Where can we find information and news about the group, a website or social media?
Juancho: We have a website called http://golpetierra.com/ . We also have our facebook page, “Golpe Tierra”. You can find our contact information on facebook and stay up to date with the event we’re involved with.
Tell me about your CD release on May 13th.
Juancho: We love partying and having a good time, so we’re attempting to do something a little more open. We’re going to have an art exhibition with a Venezuelan artist, a DJ that was born in Lima, lived in Venezuela and now lives in Chicago, and we’re going to have Venezuelan food (the Venezuelan empanada food cart). We’ll also be playing. There will be dancing and we’ll be projecting a video, so we’re going to have a lot of different art mediums.

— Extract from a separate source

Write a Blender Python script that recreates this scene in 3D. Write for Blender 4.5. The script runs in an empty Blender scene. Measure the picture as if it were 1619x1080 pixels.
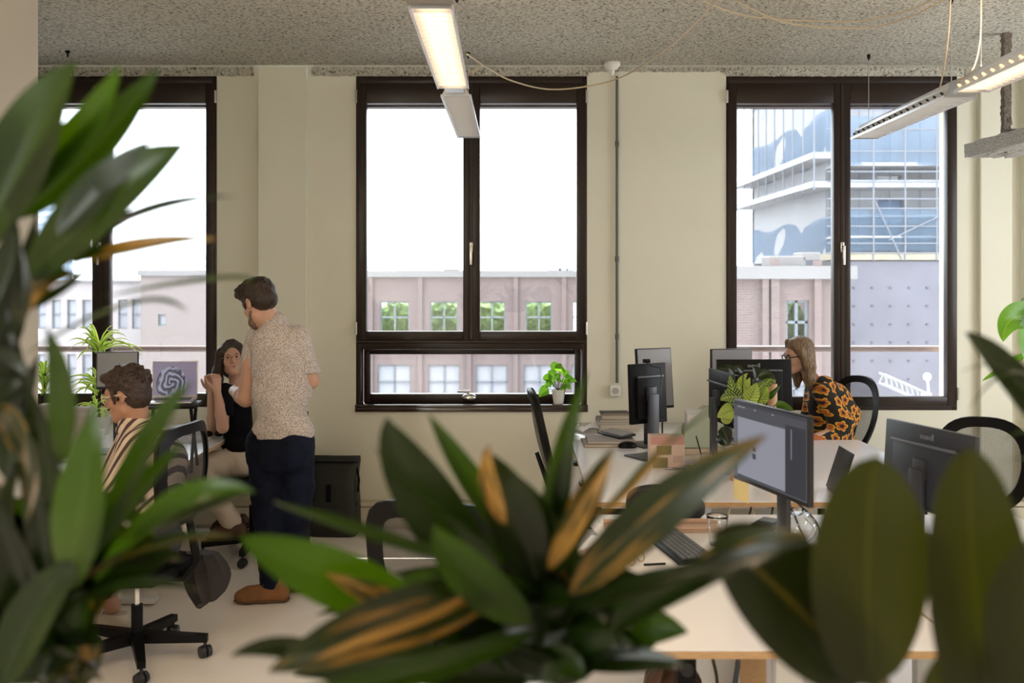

Richard: It’s cool because the location hosting the event is really used to doing this type of thing, since it’s focused on the arts.
Juancho: It’s going to be a night of culture, an overdose of culture and art that will make you leave from there in tune and feeling like a different person. The presentation of the CD will be the main act, it’s going to be a big celebration of our first recording. Everything made in house, a local product!
Richard: Art-In always houses experimental stuff. This is an experiment as well, we’ll see!
Thank you for your time! It was a pleasure to interview you!
Richard and Juancho: And thanks to you! It was a great interview! We’ll be happy to share it when it’s published.